Du 23 au 25 avril 2025, la ville de Lubumbashi accueille l’atelier de dissémination du rapport 2022 de l’Initiative pour la Transparence dans les Industries Extractives (ITIE-RDC). Il s’agit d’une étape cruciale pour la gouvernance du secteur minier, à l’heure où le pays se prépare à une évaluation internationale de sa conformité à la norme ITIE.
Dans la salle Arrupe, divers acteurs du secteur extractif, notamment les autorités publiques, les représentants des entreprises minières, les services techniques et les organisations de la société civile, réfléchissent autour d’un même mot d’ordre : transparence. Un exercice démocratique inédit : la dissémination du rapport ITIE-RDC 2022, dans un dialogue multipartite tendu entre attentes citoyennes et impératifs de bonne gouvernance.
À la tribune, Jean-Jacques Kayembe, coordonnateur national de l’ITIE-RDC, donne le ton : « La dissémination permet aux communautés directement affectées par l’exploitation minière de dialoguer autour des informations certifiées mises à leur disposition, et d’exiger des comptes au gouvernement comme aux entreprises ». Une ambition nourrie par le soutien du projet ENCORE, financé par l’IDA-Banque mondiale et piloté par le COREF, bras opérationnel des réformes des finances publiques en RDC.
Une évaluation imminente
L’enjeu est de taille. À partir du 1ᵉʳ janvier 2026, la RDC fera l’objet d’une nouvelle évaluation internationale, ou « validation », par les instances de l’ITIE. Un processus dont dépend la crédibilité du pays sur la scène extractive mondiale. Or, le rapport 2022, qui alimente ces ateliers, se veut un miroir fidèle des avancées – et des faiblesses – du pays dans la transparence des revenus miniers, un secteur qui génère plus de 90 % des recettes d’exportation.
Le format décentralisé de la dissémination est une première. Prévue initialement dans 18 villes, l’opération se déroulera finalement dans 14 localités, à cause de l’agression dans l’Est du pays. Mais à Lubumbashi, cœur battant du cuivre et du cobalt, l’ambition reste intacte : expliquer, former, impliquer.

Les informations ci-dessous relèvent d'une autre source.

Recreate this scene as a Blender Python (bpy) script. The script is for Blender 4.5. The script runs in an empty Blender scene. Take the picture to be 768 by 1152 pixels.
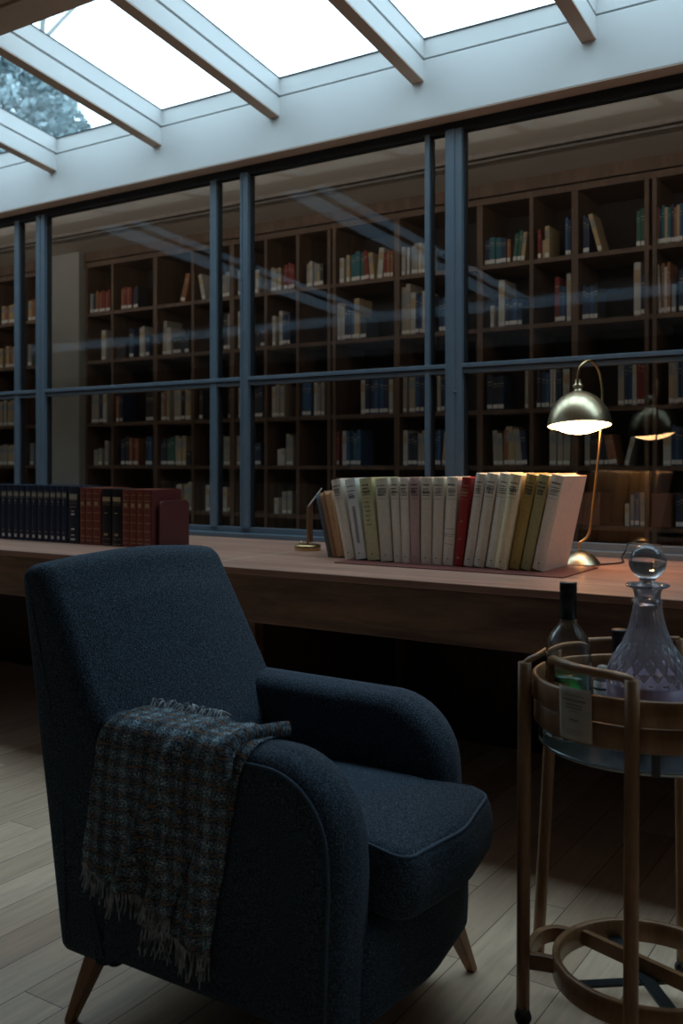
import bpy, math, random
from math import sin, cos, pi, radians, sqrt, atan2
from mathutils import Vector, Matrix
random.seed(7)
SC = bpy.context.scene
COL = SC.collection
# ------------------------------------------------------------------ camera calibration (768x1152)
YAW = radians(32.8); FPX = 1080.0; HOR = 522.0; EYE = 1.08
FW = (-sin(YAW), cos(YAW)); RT = (cos(YAW), sin(YAW))
def ray(px):
    u = (px-384)/FPX
    return FW[0]+RT[0]*u, FW[1]+RT[1]*u
def atY(px, Y, py=None):
    dx, dy = ray(px); t = Y/dy
    return Vector((t*dx, Y, 0 if py is None else EYE-(py-HOR)*t/FPX))
def atZ(px, py, z):
    t = FPX*(EYE-z)/(py-HOR); dx, dy = ray(px)
    return Vector((t*dx, t*dy, z))
def atT(px, py, t):
    dx, dy = ray(px); return Vector((t*dx, t*dy, EYE-(py-HOR)*t/FPX))

# ------------------------------------------------------------------ materials
def srgb(r, g, b):
    f = lambda c: (c/12.92 if c <= .04045 else ((c+.055)/1.055)**2.4)
    return (f(r/255), f(g/255), f(b/255), 1)
MATS = {}
def newmat(name):
    m = bpy.data.materials.new(name); m.use_nodes = True
    nt = m.node_tree; nt.nodes.clear()
    out = nt.nodes.new('ShaderNodeOutputMaterial')
    return m, nt, out
def N(nt, typ, **kw):
    n = nt.nodes.new(typ)
    for k, v in kw.items():
        if k.startswith('i_'):
            key = k[2:].replace('_', ' ')
            n.inputs[key].default_value = v
        else: setattr(n, k, v)
    return n
def coords(nt, scale=(1, 1, 1), rot=(0, 0, 0)):
    tc = N(nt, 'ShaderNodeTexCoord'); mp = N(nt, 'ShaderNodeMapping')
    mp.inputs['Scale'].default_value = scale; mp.inputs['Rotation'].default_value = rot
    nt.links.new(tc.outputs['Object'], mp.inputs['Vector']); return mp
def ramp(nt, fac, stops):
    r = N(nt, 'ShaderNodeValToRGB'); e = r.color_ramp.elements
    e[0].position, e[0].color = stops[0]; e[1].position, e[1].color = stops[-1]
    for p, c in stops[1:-1]:
        x = e.new(p); x.color = c
    nt.links.new(fac, r.inputs['Fac']); return r
def simple(name, col, rough=.5, metal=0, noise=.12, nscale=30, bump=0, spec=.5, coat=0, scale=(1, 1, 1)):
    if name in MATS: return MATS[name]
    m, nt, out = newmat(name)
    b = N(nt, 'ShaderNodeBsdfPrincipled'); b.inputs['Roughness'].default_value = rough
    b.inputs['Metallic'].default_value = metal; b.inputs['Specular IOR Level'].default_value = spec
    b.inputs['Coat Weight'].default_value = coat
    mp = coords(nt, scale); nz = N(nt, 'ShaderNodeTexNoise', i_Scale=nscale, i_Detail=4.0)
    nt.links.new(mp.outputs[0], nz.inputs['Vector'])
    c2 = tuple(min(1, c*(1+noise)) for c in col[:3])+(1,); c1 = tuple(c*(1-noise) for c in col[:3])+(1,)
    r = ramp(nt, nz.outputs['Fac'], [(.3, c1), (.7, c2)])
    nt.links.new(r.outputs[0], b.inputs['Base Color'])
    if bump:
        bp = N(nt, 'ShaderNodeBump', i_Strength=bump, i_Distance=.002)
        nt.links.new(nz.outputs['Fac'], bp.inputs['Height']); nt.links.new(bp.outputs[0], b.inputs['Normal'])
    nt.links.new(b.outputs[0], out.inputs[0]); MATS[name] = m; return m
def wood(name, dark, light, scale=(1.2, 14, 14), rough=.4, rot=(0, 0, 0), big=2.0, spec=.4, coat=0):
    m, nt, out = newmat(name); b = N(nt, 'ShaderNodeBsdfPrincipled', i_Roughness=rough)
    b.inputs['Specular IOR Level'].default_value = spec; b.inputs['Coat Weight'].default_value = coat
    mp = coords(nt, scale, rot)
    nz = N(nt, 'ShaderNodeTexNoise', i_Scale=big, i_Detail=8.0, i_Roughness=.62, i_Distortion=.6)
    nt.links.new(mp.outputs[0], nz.inputs['Vector'])
    mp2 = coords(nt, tuple(s*6 for s in scale), rot)
    n2 = N(nt, 'ShaderNodeTexNoise', i_Scale=big, i_Detail=5.0, i_Roughness=.7)
    nt.links.new(mp2.outputs[0], n2.inputs['Vector'])
    mx = N(nt, 'ShaderNodeMath', operation='ADD'); m1 = N(nt, 'ShaderNodeMath', operation='MULTIPLY'); m1.inputs[1].default_value = .35
    nt.links.new(n2.outputs['Fac'], m1.inputs[0]); nt.links.new(nz.outputs['Fac'], mx.inputs[0]); nt.links.new(m1.outputs[0], mx.inputs[1])
    r = ramp(nt, mx.outputs[0], [(.45, dark), (.68, tuple((a+c)/2 for a, c in zip(dark, light))), (.85, light)])
    nt.links.new(r.outputs[0], b.inputs['Base Color'])
    bp = N(nt, 'ShaderNodeBump', i_Strength=.15, i_Distance=.001)
    nt.links.new(mx.outputs[0], bp.inputs['Height']); nt.links.new(bp.outputs[0], b.inputs['Normal'])
    nt.links.new(b.outputs[0], out.inputs[0]); MATS[name] = m; return m
def emis(name, col, s):
    m, nt, out = newmat(name); e = N(nt, 'ShaderNodeEmission', i_Color=col, i_Strength=s)
    nt.links.new(e.outputs[0], out.inputs[0]); MATS[name] = m; return m
def pane_mat(name, tint, f0=.04, gain=1.0, rough=0.0):
    m, nt, out = newmat(name)
    geo = N(nt, 'ShaderNodeNewGeometry'); dot = N(nt, 'ShaderNodeVectorMath', operation='DOT_PRODUCT')
    nt.links.new(geo.outputs['Incoming'], dot.inputs[0]); nt.links.new(geo.outputs['Normal'], dot.inputs[1])
    ab = N(nt, 'ShaderNodeMath', operation='ABSOLUTE'); nt.links.new(dot.outputs['Value'], ab.inputs[0])
    s1 = N(nt, 'ShaderNodeMath', operation='SUBTRACT'); s1.inputs[0].default_value = 1; nt.links.new(ab.outputs[0], s1.inputs[1])
    pw = N(nt, 'ShaderNodeMath', operation='POWER'); pw.inputs[1].default_value = 5; nt.links.new(s1.outputs[0], pw.inputs[0])
    ma = N(nt, 'ShaderNodeMath', operation='MULTIPLY_ADD'); ma.inputs[1].default_value = (1-f0)*gain; ma.inputs[2].default_value = f0*gain
    nt.links.new(pw.outputs[0], ma.inputs[0])
    tr = N(nt, 'ShaderNodeBsdfTransparent', i_Color=tint); gl = N(nt, 'ShaderNodeBsdfGlossy', i_Roughness=rough)
    mix = N(nt, 'ShaderNodeMixShader'); nt.links.new(ma.outputs[0], mix.inputs[0])
    nt.links.new(tr.outputs[0], mix.inputs[1]); nt.links.new(gl.outputs[0], mix.inputs[2])
    nt.links.new(mix.outputs[0], out.inputs[0]); MATS[name] = m; return m
def glass_mat(name, col=(1, 1, 1, 1), rough=0.0, ior=1.5):
    m, nt, out = newmat(name); g = N(nt, 'ShaderNodeBsdfGlass', i_Color=col, i_Roughness=rough, i_IOR=ior)
    nt.links.new(g.outputs[0], out.inputs[0]); MATS[name] = m; return m

def fabric(name, dark, mid, light, sc=420):
    m, nt, out = newmat(name)
    b = N(nt, 'ShaderNodeBsdfPrincipled', i_Roughness=.9); b.inputs['Specular IOR Level'].default_value = .2
    b.inputs['Sheen Weight'].default_value = .12; b.inputs['Sheen Roughness'].default_value = .4
    b.inputs['Sheen Tint'].default_value = (.55, .7, .9, 1)
    mp = coords(nt, (1, 1, 1)); nz = N(nt, 'ShaderNodeTexNoise', i_Scale=float(sc), i_Detail=2.0, i_Roughness=.7)
    nt.links.new(mp.outputs[0], nz.inputs['Vector'])
    mp2 = coords(nt, (1, 1, 1)); vo = N(nt, 'ShaderNodeTexVoronoi', i_Scale=float(sc)*.9)
    nt.links.new(mp2.outputs[0], vo.inputs['Vector'])
    r = ramp(nt, nz.outputs['Fac'], [(.36, dark), (.52, mid), (.68, light)])
    nt.links.new(r.outputs[0], b.inputs['Base Color'])
    ad = N(nt, 'ShaderNodeMath', operation='SUBTRACT'); nt.links.new(nz.outputs['Fac'], ad.inputs[0]); nt.links.new(vo.outputs['Distance'], ad.inputs[1])
    bp = N(nt, 'ShaderNodeBump', i_Strength=.7, i_Distance=.0015)
    nt.links.new(ad.outputs[0], bp.inputs['Height']); nt.links.new(bp.outputs[0], b.inputs['Normal'])
    nt.links.new(b.outputs[0], out.inputs[0]); MATS[name] = m; return m

WHITE = simple('white_paint', (.57, .57, .565, 1), .55, noise=.02, nscale=4)
CEILB = simple('ceiling_brown', (.50, .36, .275, 1), .7, noise=.08, nscale=3)
LIBCEIL = simple('library_ceiling', (.50, .45, .40, 1), .8, noise=.04, nscale=2)
PLASTER = simple('grey_plaster', (.30, .30, .28, 1), .85, noise=.06, nscale=6)
FRAME = simple('blue_grey_frame', (.10, .135, .17, 1), .42, noise=.05, nscale=20)
GASKETSHADE = simple('gasket_and_shade_black', (.012, .014, .017, 1), .6)  # real gaskets, also painted shade on window head and curb groove
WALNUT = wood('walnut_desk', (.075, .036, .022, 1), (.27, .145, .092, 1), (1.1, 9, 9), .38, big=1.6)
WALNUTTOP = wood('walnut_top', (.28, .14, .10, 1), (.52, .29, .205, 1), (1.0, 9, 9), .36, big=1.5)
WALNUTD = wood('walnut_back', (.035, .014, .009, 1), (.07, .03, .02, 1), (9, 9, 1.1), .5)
SHELFW = wood('bookcase_wood', (.075, .046, .030, 1), (.155, .094, .062, 1), (8, 8, 1.2), .5)
SHELFBACK = simple('bookcase_back', (.035, .028, .026, 1), .8)
PANEL = wood('dark_panelling', (.03, .018, .012, 1), (.06, .035, .024, 1), (9, 9, 1.1), .6)
CARTW = wood('cart_wood', (.17, .08, .035, 1), (.34, .18, .085, 1), (6, 6, 1.6), .35, big=3)
LEGW = wood('leg_wood', (.20, .085, .035, 1), (.34, .16, .07, 1), (9, 9, 1.2), .35, big=3)
BRASS = simple('brushed_brass', (.60, .50, .33, 1), .30, 1, noise=.06, nscale=60, scale=(1, 1, .05))
BRASSD = simple('aged_brass', (.50, .34, .16, 1), .3, 1, noise=.05)
METALD = simple('dark_metal', (.07, .08, .085, 1), .35, .8)
STEEL = simple('steel_plate', (.32, .36, .38, 1), .25, .9)
BLACK = simple('black_plastic', (.010, .010, .012, 1), .38)
CHAIRF = fabric('navy_wool', (.008, .013, .020, 1), (.030, .048, .070, 1), (.13, .19, .255, 1))
PIPE = simple('navy_piping', (.05, .085, .13, 1), .85, nscale=300, noise=.3)
PAPER = simple('page_paper', (.72, .64, .50, 1), .85, noise=.1, nscale=400, scale=(1, .02, .02))
LABELW = simple('white_label', (.72, .71, .68, 1), .7, noise=.05)
INK = simple('spine_ink', (.045, .045, .055, 1), .7)
GOLD = simple('gilt', (.55, .42, .22, 1), .4, .4)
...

Entre technique et pédagogie
Le rapport, dense et truffé de données, peut rebuter le citoyen lambda. L’ITIE-RDC en est consciente. Pour contourner cet écueil, ses équipes, appuyées par des représentants locaux de la société civile, ont opté pour une pédagogie active. « Il ne suffit pas de publier des chiffres, encore faut-il qu’ils soient compris et utilisés », souffle un expert du Secrétariat technique.

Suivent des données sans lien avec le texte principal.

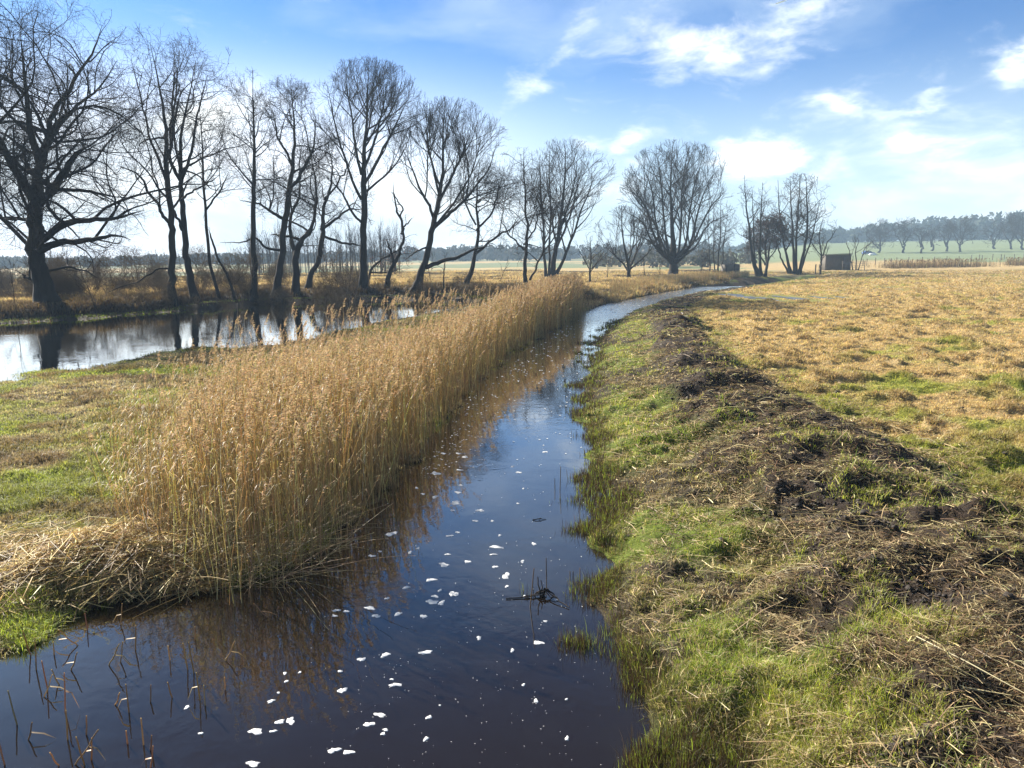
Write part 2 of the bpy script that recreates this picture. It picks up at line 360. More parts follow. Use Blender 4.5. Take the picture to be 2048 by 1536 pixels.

Au cœur des débats : les écarts entre paiements déclarés par les entreprises et recettes perçues par l’État, la traçabilité des flux financiers, ou encore l’implication des provinces dans la gestion des 15 % de redevances minières leur revenant. Autant de sujets que les participants sont invités à décortiquer, chiffres en main.
Un signal politique
La tenue de cet atelier à Lubumbashi n’est pas anodine. Dans une province où les tensions entre populations locales et opérateurs miniers sont récurrentes, l’ouverture des données et la redevabilité sont perçues comme des antidotes à la méfiance. « La publication seule ne suffit pas. Le débat public est indispensable à la gouvernance démocratique des ressources naturelles », martèle un acteur de la société civile.

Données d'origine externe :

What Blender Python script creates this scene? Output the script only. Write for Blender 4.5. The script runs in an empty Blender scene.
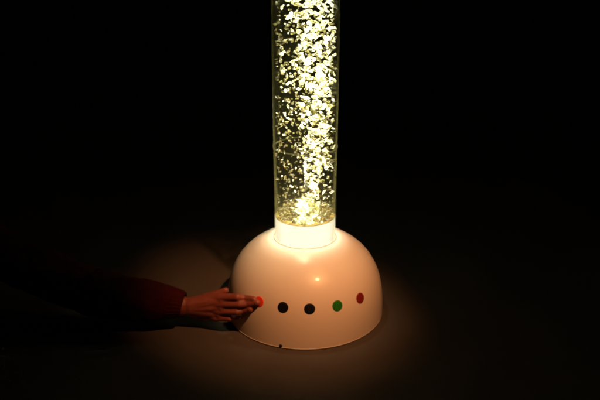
import bpy, bmesh, math, random
import numpy as np
from mathutils import Vector, Matrix, noise
from mathutils.bvhtree import BVHTree

random.seed(11)
sc = bpy.context.scene
col = sc.collection
PI = math.pi

# ------------------------------------------------------------------ materials
def new_mat(name):
    m = bpy.data.materials.new(name); m.use_nodes = True
    nt = m.node_tree
    for n in list(nt.nodes): nt.nodes.remove(n)
    out = nt.nodes.new('ShaderNodeOutputMaterial')
    return m, nt, out

def noise_node(nt, scale, detail=4.0, rough=0.55, coord='Object'):
    tc = nt.nodes.new('ShaderNodeTexCoord')
    n = nt.nodes.new('ShaderNodeTexNoise')
    n.inputs['Scale'].default_value = scale
    n.inputs['Detail'].default_value = detail
    n.inputs['Roughness'].default_value = rough
    nt.links.new(tc.outputs[coord], n.inputs['Vector'])
    return n

def ramp(nt, src, stops):
    r = nt.nodes.new('ShaderNodeValToRGB')
    e = r.color_ramp.elements
    while len(e) < len(stops): e.new(0.5)
    for k, (p, c) in enumerate(stops):
        e[k].position = p; e[k].color = (*c, 1)
    nt.links.new(src, r.inputs['Fac'])
    return r

def principled(name, c0, c1, scale, rough, bump=0.0, bscale=200, coat=0.0, sss=0.0, rough_var=0.0, spec=0.5):
    m, nt, out = new_mat(name)
    b = nt.nodes.new('ShaderNodeBsdfPrincipled')
    n = noise_node(nt, scale)
    r = ramp(nt, n.outputs['Fac'], [(0.3, c0), (0.7, c1)])
    nt.links.new(r.outputs['Color'], b.inputs['Base Color'])
    b.inputs['Roughness'].default_value = rough
    b.inputs['Specular IOR Level'].default_value = spec
    b.inputs['Coat Weight'].default_value = coat
    b.inputs['Coat Roughness'].default_value = 0.12
    if rough_var:
        n2 = noise_node(nt, scale * 3)
        mr = nt.nodes.new('ShaderNodeMapRange')
        mr.inputs['To Min'].default_value = rough - rough_var
        mr.inputs['To Max'].default_value = rough + rough_var
        nt.links.new(n2.outputs['Fac'], mr.inputs['Value'])
        nt.links.new(mr.outputs['Result'], b.inputs['Roughness'])
    if sss:
        b.inputs['Subsurface Weight'].default_value = sss
        b.inputs['Subsurface Radius'].default_value = (1.0, 0.35, 0.2)
        b.inputs['Subsurface Scale'].default_value = 0.006
    if bump:
        nb = noise_node(nt, bscale, 6)
        bp = nt.nodes.new('ShaderNodeBump')
        bp.inputs['Strength'].default_value = bump
        bp.inputs['Distance'].default_value = 0.002
        nt.links.new(nb.outputs['Fac'], bp.inputs['Height'])
        nt.links.new(bp.outputs['Normal'], b.inputs['Normal'])
    nt.links.new(b.outputs['BSDF'], out.inputs['Surface'])
    return m

M_floor = principled('floor_vinyl', (.070, .056, .048), (.088, .072, .062), 5, .62, .25, 260, spec=.25)
M_dome = principled('dome_plastic', (.79, .65, .55), (.82, .68, .58), 7, .36, .03, 12, coat=.18, rough_var=.05, spec=.4)
M_rim = principled('rim_plastic', (.55, .38, .29), (.62, .43, .33), 20, .5)
M_skin = principled('skin', (.21, .052, .038), (.27, .074, .052), 45, .5, .35, 420, sss=.15)
M_nail = principled('nail', (.25, .064, .045), (.29, .076, .053), 60, .45)
M_sleeve = principled('sleeve_knit', (.035, .0022, .0022), (.055, .0038, .0034), 60, .9, .8, 600, spec=.15)
M_black = principled('button_black', (.004, .004, .0045), (.007, .006, .006), 60, .55, spec=.2)
M_green = principled('button_green', (.015, .15, .008), (.02, .18, .01), 60, .55, spec=.2)
M_red = principled('button_red', (.20, .012, .010), (.24, .016, .012), 60, .55, spec=.2)
M_orange = principled('button_orange', (.75, .045, .012), (.82, .06, .016), 60, .55, spec=.2)
M_screw = principled('screw_metal', (.01, .008, .007), (.03, .025, .02), 200, .4)
M_plate = principled('plate_mineral_crust', (.10, .065, .010), (.46, .34, .09), 60, .7, .6, 120)
M_shade_ring = principled('shade_ring_tone', (.46, .34, .26), (.52, .38, .29), 60, .55)
M_foam = principled('foam_olive', (.04, .029, .005), (.17, .135, .036), 110, .5)
M_cap = principled('cap_plastic', (.05, .05, .05), (.07, .07, .07), 20, .4)

def emit_mat(name, color, strength, c2):
    m, nt, out = new_mat(name)
    e = nt.nodes.new('ShaderNodeEmission')
    n = noise_node(nt, 30)
    r = ramp(nt, n.outputs['Fac'], [(0.3, color), (0.7, c2)])
    nt.links.new(r.outputs['Color'], e.inputs['Color'])
    e.inputs['Strength'].default_value = strength
    nt.links.new(e.outputs['Emission'], out.inputs['Surface'])
    return m
M_light = emit_mat('lit_diffuser', (1, .85, .66), 1.4, (1, .88, .72))

# clear acrylic: see-through, mirror sheen at grazing angles, milky haze painted in for light leaking at the edges
def acrylic(name, haze_edge, haze_face, glow_haze_low):
    m, nt, out = new_mat(name)
    tr = nt.nodes.new('ShaderNodeBsdfTransparent'); tr.inputs['Color'].default_value = (.96, .97, .93, 1)
    gl = nt.nodes.new('ShaderNodeBsdfGlossy'); gl.inputs['Roughness'].default_value = .03
    df = nt.nodes.new('ShaderNodeBsdfTranslucent'); df.inputs['Color'].default_value = (.80, .76, .34, 1)
    d2 = nt.nodes.new('ShaderNodeBsdfDiffuse'); d2.inputs['Color'].default_value = (.80, .76, .34, 1)
    mh = nt.nodes.new('ShaderNodeMixShader'); mh.inputs['Fac'].default_value = .35
    nt.links.new(df.outputs[0], mh.inputs[1]); nt.links.new(d2.outputs[0], mh.inputs[2])
    lw = nt.nodes.new('ShaderNodeLayerWeight'); lw.inputs['Blend'].default_value = .3
    mr = nt.nodes.new('ShaderNodeMapRange')
    mr.inputs['From Min'].default_value = .72; mr.inputs['From Max'].default_value = .98
    mr.inputs['To Min'].default_value = haze_face; mr.inputs['To Max'].default_value = haze_edge
    nt.links.new(lw.outputs['Facing'], mr.inputs['Value'])
    # mottled haze painted low on the tube for the collar's glow and refracted patches
    tc = nt.nodes.new('ShaderNodeTexCoord'); sx = nt.nodes.new('ShaderNodeSeparateXYZ')
    nt.links.new(tc.outputs['Object'], sx.inputs[0])
    zr = nt.nodes.new('ShaderNodeMapRange')
    zr.inputs['From Min'].default_value = .240; zr.inputs['From Max'].default_value = .31
    zr.inputs['To Min'].default_value = glow_haze_low; zr.inputs['To Max'].default_value = 0
    nt.links.new(sx.outputs['Z'], zr.inputs['Value'])
    nn = noise_node(nt, 60, 5, .7)
    rr = ramp(nt, nn.outputs['Fac'], [(.35, (.1, .1, .1)), (.65, (1, 1, 1))])
    mu = nt.nodes.new('ShaderNodeMath'); mu.operation = 'MULTIPLY'
    nt.links.new(zr.outputs['Result'], mu.inputs[0]); nt.links.new(rr.outputs['Color'], mu.inputs[1])
    ad = nt.nodes.new('ShaderNodeMath'); ad.operation = 'ADD'; ad.use_clamp = True
    nt.links.new(mu.outputs[0], ad.inputs[0]); nt.links.new(mr.outputs['Result'], ad.inputs[1])
    m1 = nt.nodes.new('ShaderNodeMixShader')
    nt.links.new(ad.outputs[0], m1.inputs['Fac'])
    nt.links.new(tr.outputs[0], m1.inputs[1]); nt.links.new(mh.outputs[0], m1.inputs[2])
    fr = nt.nodes.new('ShaderNodeFresnel'); fr.inputs['IOR'].default_value = 1.3
    fm = nt.nodes.new('ShaderNodeMath'); fm.operation = 'MULTIPLY'; fm.inputs[1].default_value = .16
    nt.links.new(fr.outputs[0], fm.inputs[0])
    m2 = nt.nodes.new('ShaderNodeMixShader')
    nt.links.new(fm.outputs[0], m2.inputs['Fac'])
    nt.links.new(m1.outputs[0], m2.inputs[1]); nt.links.new(gl.outputs[0], m2.inputs[2])
    nt.links.new(m2.outputs[0], out.inputs['Surface'])
    return m
M_acrylic = acrylic('clear_acrylic', .24, .004, .07)
M_joint = acrylic('joint_acrylic', .2, .06, 0)

def bubble_mat():
    m, nt, out = new_mat('bubble_white')
    ge = nt.nodes.new('ShaderNodeNewGeometry')
    oi = nt.nodes.new('ShaderNodeObjectInfo')
    ad = nt.nodes.new('ShaderNodeMath'); ad.operation = 'ADD'
    nt.links.new(ge.outputs['Random Per Island'], ad.inputs[0]); nt.links.new(oi.outputs['Random'], ad.inputs[1])
    fr = nt.nodes.new('ShaderNodeMath'); fr.operation = 'FRACT'; nt.links.new(ad.outputs[0], fr.inputs[0])
    r = ramp(nt, fr.outputs[0], [(0, (.10, .09, .03)), (.3, (.36, .34, .15)), (.6, (.84, .83, .66)), (1, (.97, .96, .88))])
    d = nt.nodes.new('ShaderNodeBsdfDiffuse'); t = nt.nodes.new('ShaderNodeBsdfTranslucent')
    nt.links.new(r.outputs['Color'], d.inputs['Color']); nt.links.new(r.outputs['Color'], t.inputs['Color'])
    mx = nt.nodes.new('ShaderNodeMixShader'); mx.inputs['Fac'].default_value = .5
    nt.links.new(d.outputs[0], mx.inputs[1]); nt.links.new(t.outputs[0], mx.inputs[2])
    # air bubbles: clear in the middle, bright round the rim, more so on some than on others
    tr = nt.nodes.new('ShaderNodeBsdfTransparent')
    lw = nt.nodes.new('ShaderNodeLayerWeight'); lw.inputs['Blend'].default_value = .5
    wn = nt.nodes.new('ShaderNodeTexWhiteNoise'); wn.noise_dimensions = '1D'
    nt.links.new(fr.outputs[0], wn.inputs['W'])
    cl = ramp(nt, lw.outputs['Facing'], [(.25, (0, 0, 0)), (.62, (1, 1, 1))])
    th = nt.nodes.new('ShaderNodeMapRange'); th.inputs['From Min'].default_value = .45; th.inputs['From Max'].default_value = .75
    nt.links.new(wn.outputs['Value'], th.inputs['Value'])
    mxx = nt.nodes.new('ShaderNodeMath'); mxx.operation = 'MAXIMUM'
    nt.links.new(cl.outputs['Color'], mxx.inputs[0]); nt.links.new(th.outputs['Result'], mxx.inputs[1])
    m1 = nt.nodes.new('ShaderNodeMixShader')
    nt.links.new(mxx.outputs[0], m1.inputs['Fac']); nt.links.new(tr.outputs[0], m1.inputs[1]); nt.links.new(mx.outputs[0], m1.inputs[2])
    g = nt.nodes.new('ShaderNodeBsdfGlossy'); g.inputs['Roughness'].default_value = .12
    m2 = nt.nodes.new('ShaderNodeMixShader'); m2.inputs['Fac'].default_value = .06
    nt.links.new(m1.outputs[0], m2.inputs[1]); nt.links.new(g.outputs[0], m2.inputs[2])
    nt.links.new(m2.outputs[0], out.inputs['Surface'])
    return m
M_bubble = bubble_mat()

# ------------------------------------------------------------------ helpers
def link(name, bm, mat, parent=None, smooth=True):
    me = bpy.data.meshes.new(name)
    bmesh.ops.recalc_face_normals(bm, faces=bm.faces)
    bm.to_mesh(me); bm.free()
    for p in me.polygons: p.use_smooth = smooth
    o = bpy.data.objects.new(name, me); col.objects.link(o)
    me.materials.append(mat)
    if parent: o.parent = parent
    return o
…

La démarche s’inscrit dans un contexte où Kinshasa cherche à améliorer sa note dans les classements internationaux de transparence et à renforcer la confiance des bailleurs. La norme ITIE 2023, entrée en vigueur récemment, impose une exigence plus forte de publication proactive et de redevabilité.
À Lubumbashi, l’atelier s’achève sur une conviction partagée : la transparence n’est plus un luxe, mais une nécessité pour un secteur extractif congolais à la croisée des chemins.